What you are asked to do> Write out the listing exactly as it is given.

Data extract>
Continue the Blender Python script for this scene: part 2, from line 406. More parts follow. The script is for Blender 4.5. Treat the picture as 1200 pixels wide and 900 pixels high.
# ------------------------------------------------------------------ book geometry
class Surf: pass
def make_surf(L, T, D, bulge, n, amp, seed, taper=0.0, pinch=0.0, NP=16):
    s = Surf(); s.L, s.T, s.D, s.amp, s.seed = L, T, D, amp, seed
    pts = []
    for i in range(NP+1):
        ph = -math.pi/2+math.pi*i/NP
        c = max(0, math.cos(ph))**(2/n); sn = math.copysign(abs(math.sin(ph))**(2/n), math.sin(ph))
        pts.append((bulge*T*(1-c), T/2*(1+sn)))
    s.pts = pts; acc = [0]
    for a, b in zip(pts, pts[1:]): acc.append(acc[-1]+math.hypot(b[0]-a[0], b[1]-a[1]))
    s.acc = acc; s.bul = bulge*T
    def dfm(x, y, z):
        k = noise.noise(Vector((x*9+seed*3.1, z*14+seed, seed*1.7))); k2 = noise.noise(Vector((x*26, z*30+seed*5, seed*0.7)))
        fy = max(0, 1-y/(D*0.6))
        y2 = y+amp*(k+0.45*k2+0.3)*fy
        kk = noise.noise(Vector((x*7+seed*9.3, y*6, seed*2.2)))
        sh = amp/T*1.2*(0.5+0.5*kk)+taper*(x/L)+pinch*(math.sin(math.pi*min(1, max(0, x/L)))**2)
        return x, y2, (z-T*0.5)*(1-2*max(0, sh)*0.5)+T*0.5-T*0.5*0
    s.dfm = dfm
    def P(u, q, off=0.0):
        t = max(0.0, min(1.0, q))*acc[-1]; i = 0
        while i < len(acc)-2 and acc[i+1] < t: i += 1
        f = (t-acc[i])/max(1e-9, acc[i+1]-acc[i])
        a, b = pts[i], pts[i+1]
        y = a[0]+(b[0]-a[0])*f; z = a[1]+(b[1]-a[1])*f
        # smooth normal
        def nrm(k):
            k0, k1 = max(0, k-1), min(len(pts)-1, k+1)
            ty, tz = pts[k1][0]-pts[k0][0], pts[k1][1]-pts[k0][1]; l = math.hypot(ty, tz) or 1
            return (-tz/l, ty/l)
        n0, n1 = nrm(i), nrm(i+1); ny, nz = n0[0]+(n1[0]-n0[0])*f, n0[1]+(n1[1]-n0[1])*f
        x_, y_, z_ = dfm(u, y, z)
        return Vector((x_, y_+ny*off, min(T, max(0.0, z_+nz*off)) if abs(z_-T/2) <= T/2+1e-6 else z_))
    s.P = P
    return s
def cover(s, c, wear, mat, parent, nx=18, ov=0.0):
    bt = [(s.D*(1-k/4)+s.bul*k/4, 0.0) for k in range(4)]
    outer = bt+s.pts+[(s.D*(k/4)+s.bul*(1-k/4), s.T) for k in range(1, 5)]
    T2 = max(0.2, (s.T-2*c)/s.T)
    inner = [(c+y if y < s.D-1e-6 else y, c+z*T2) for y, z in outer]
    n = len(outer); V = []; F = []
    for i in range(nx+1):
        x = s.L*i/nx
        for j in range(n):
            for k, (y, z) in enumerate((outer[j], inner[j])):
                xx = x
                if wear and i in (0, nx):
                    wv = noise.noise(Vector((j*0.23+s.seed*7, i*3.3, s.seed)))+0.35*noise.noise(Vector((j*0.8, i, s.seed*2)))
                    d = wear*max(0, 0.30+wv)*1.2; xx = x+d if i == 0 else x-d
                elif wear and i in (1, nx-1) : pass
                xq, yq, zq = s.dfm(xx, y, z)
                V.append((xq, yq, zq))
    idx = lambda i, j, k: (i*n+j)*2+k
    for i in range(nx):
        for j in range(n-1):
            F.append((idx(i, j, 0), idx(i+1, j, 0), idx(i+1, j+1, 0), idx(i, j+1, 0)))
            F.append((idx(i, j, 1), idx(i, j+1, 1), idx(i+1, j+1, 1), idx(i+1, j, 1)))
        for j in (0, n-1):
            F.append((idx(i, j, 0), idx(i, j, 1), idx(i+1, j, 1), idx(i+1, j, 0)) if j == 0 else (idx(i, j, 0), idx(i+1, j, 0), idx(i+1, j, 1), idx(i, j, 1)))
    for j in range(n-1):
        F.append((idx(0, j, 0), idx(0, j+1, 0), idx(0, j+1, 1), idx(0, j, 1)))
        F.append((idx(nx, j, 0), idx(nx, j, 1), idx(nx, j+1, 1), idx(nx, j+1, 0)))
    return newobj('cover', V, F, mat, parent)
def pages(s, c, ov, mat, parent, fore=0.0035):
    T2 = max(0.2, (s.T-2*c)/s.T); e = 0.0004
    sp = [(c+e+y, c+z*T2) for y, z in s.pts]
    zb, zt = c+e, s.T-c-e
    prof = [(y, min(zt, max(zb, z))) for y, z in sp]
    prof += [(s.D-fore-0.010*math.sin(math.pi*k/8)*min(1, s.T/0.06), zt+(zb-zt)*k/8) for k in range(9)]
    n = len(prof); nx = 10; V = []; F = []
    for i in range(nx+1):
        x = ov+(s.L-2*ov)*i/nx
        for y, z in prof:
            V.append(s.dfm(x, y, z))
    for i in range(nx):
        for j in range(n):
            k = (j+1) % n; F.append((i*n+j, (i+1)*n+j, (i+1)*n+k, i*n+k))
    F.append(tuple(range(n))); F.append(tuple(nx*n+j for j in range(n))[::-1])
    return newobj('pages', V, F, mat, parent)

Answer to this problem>
Continue the Blender Python script for this scene: part 2, from line 406. More parts follow. The script is for Blender 4.5. Treat the picture as 1200 pixels wide and 900 pixels high.
# ------------------------------------------------------------------ book geometry
class Surf: pass
def make_surf(L, T, D, bulge, n, amp, seed, taper=0.0, pinch=0.0, NP=16):
    s = Surf(); s.L, s.T, s.D, s.amp, s.seed = L, T, D, amp, seed
    pts = []
    for i in range(NP+1):
        ph = -math.pi/2+math.pi*i/NP
        c = max(0, math.cos(ph))**(2/n); sn = math.copysign(abs(math.sin(ph))**(2/n), math.sin(ph))
        pts.append((bulge*T*(1-c), T/2*(1+sn)))
    s.pts = pts; acc = [0]
    for a, b in zip(pts, pts[1:]): acc.append(acc[-1]+math.hypot(b[0]-a[0], b[1]-a[1]))
    s.acc = acc; s.bul = bulge*T
    def dfm(x, y, z):
        k = noise.noise(Vector((x*9+seed*3.1, z*14+seed, seed*1.7))); k2 = noise.noise(Vector((x*26, z*30+seed*5, seed*0.7)))
        fy = max(0, 1-y/(D*0.6))
        y2 = y+amp*(k+0.45*k2+0.3)*fy
        kk = noise.noise(Vector((x*7+seed*9.3, y*6, seed*2.2)))
        sh = amp/T*1.2*(0.5+0.5*kk)+taper*(x/L)+pinch*(math.sin(math.pi*min(1, max(0, x/L)))**2)
        return x, y2, (z-T*0.5)*(1-2*max(0, sh)*0.5)+T*0.5-T*0.5*0
    s.dfm = dfm
    def P(u, q, off=0.0):
        t = max(0.0, min(1.0, q))*acc[-1]; i = 0
        while i < len(acc)-2 and acc[i+1] < t: i += 1
        f = (t-acc[i])/max(1e-9, acc[i+1]-acc[i])
        a, b = pts[i], pts[i+1]
        y = a[0]+(b[0]-a[0])*f; z = a[1]+(b[1]-a[1])*f
        # smooth normal
        def nrm(k):
            k0, k1 = max(0, k-1), min(len(pts)-1, k+1)
            ty, tz = pts[k1][0]-pts[k0][0], pts[k1][1]-pts[k0][1]; l = math.hypot(ty, tz) or 1
            return (-tz/l, ty/l)
        n0, n1 = nrm(i), nrm(i+1); ny, nz = n0[0]+(n1[0]-n0[0])*f, n0[1]+(n1[1]-n0[1])*f
        x_, y_, z_ = dfm(u, y, z)
        return Vector((x_, y_+ny*off, min(T, max(0.0, z_+nz*off)) if abs(z_-T/2) <= T/2+1e-6 else z_))
    s.P = P
    return s
def cover(s, c, wear, mat, parent, nx=18, ov=0.0):
    bt = [(s.D*(1-k/4)+s.bul*k/4, 0.0) for k in range(4)]
    outer = bt+s.pts+[(s.D*(k/4)+s.bul*(1-k/4), s.T) for k in range(1, 5)]
    T2 = max(0.2, (s.T-2*c)/s.T)
    inner = [(c+y if y < s.D-1e-6 else y, c+z*T2) for y, z in outer]
    n = len(outer); V = []; F = []
    for i in range(nx+1):
        x = s.L*i/nx
        for j in range(n):
            for k, (y, z) in enumerate((outer[j], inner[j])):
                xx = x
                if wear and i in (0, nx):
                    wv = noise.noise(Vector((j*0.23+s.seed*7, i*3.3, s.seed)))+0.35*noise.noise(Vector((j*0.8, i, s.seed*2)))
                    d = wear*max(0, 0.30+wv)*1.2; xx = x+d if i == 0 else x-d
                elif wear and i in (1, nx-1) : pass
                xq, yq, zq = s.dfm(xx, y, z)
                V.append((xq, yq, zq))
    idx = lambda i, j, k: (i*n+j)*2+k
    for i in range(nx):
        for j in range(n-1):
            F.append((idx(i, j, 0), idx(i+1, j, 0), idx(i+1, j+1, 0), idx(i, j+1, 0)))
            F.append((idx(i, j, 1), idx(i, j+1, 1), idx(i+1, j+1, 1), idx(i+1, j, 1)))
        for j in (0, n-1):
            F.append((idx(i, j, 0), idx(i, j, 1), idx(i+1, j, 1), idx(i+1, j, 0)) if j == 0 else (idx(i, j, 0), idx(i+1, j, 0), idx(i+1, j, 1), idx(i, j, 1)))
    for j in range(n-1):
        F.append((idx(0, j, 0), idx(0, j+1, 0), idx(0, j+1, 1), idx(0, j, 1)))
        F.append((idx(nx, j, 0), idx(nx, j, 1), idx(nx, j+1, 1), idx(nx, j+1, 0)))
    return newobj('cover', V, F, mat, parent)
def pages(s, c, ov, mat, parent, fore=0.0035):
    T2 = max(0.2, (s.T-2*c)/s.T); e = 0.0004
    sp = [(c+e+y, c+z*T2) for y, z in s.pts]
    zb, zt = c+e, s.T-c-e
    prof = [(y, min(zt, max(zb, z))) for y, z in sp]
    prof += [(s.D-fore-0.010*math.sin(math.pi*k/8)*min(1, s.T/0.06), zt+(zb-zt)*k/8) for k in range(9)]
    n = len(prof); nx = 10; V = []; F = []
    for i in range(nx+1):
        x = ov+(s.L-2*ov)*i/nx
        for y, z in prof:
            V.append(s.dfm(x, y, z))
    for i in range(nx):
        for j in range(n):
            k = (j+1) % n; F.append((i*n+j, (i+1)*n+j, (i+1)*n+k, i*n+k))
    F.append(tuple(range(n))); F.append(tuple(nx*n+j for j in range(n))[::-1])
    return newobj('pages', V, F, mat, parent)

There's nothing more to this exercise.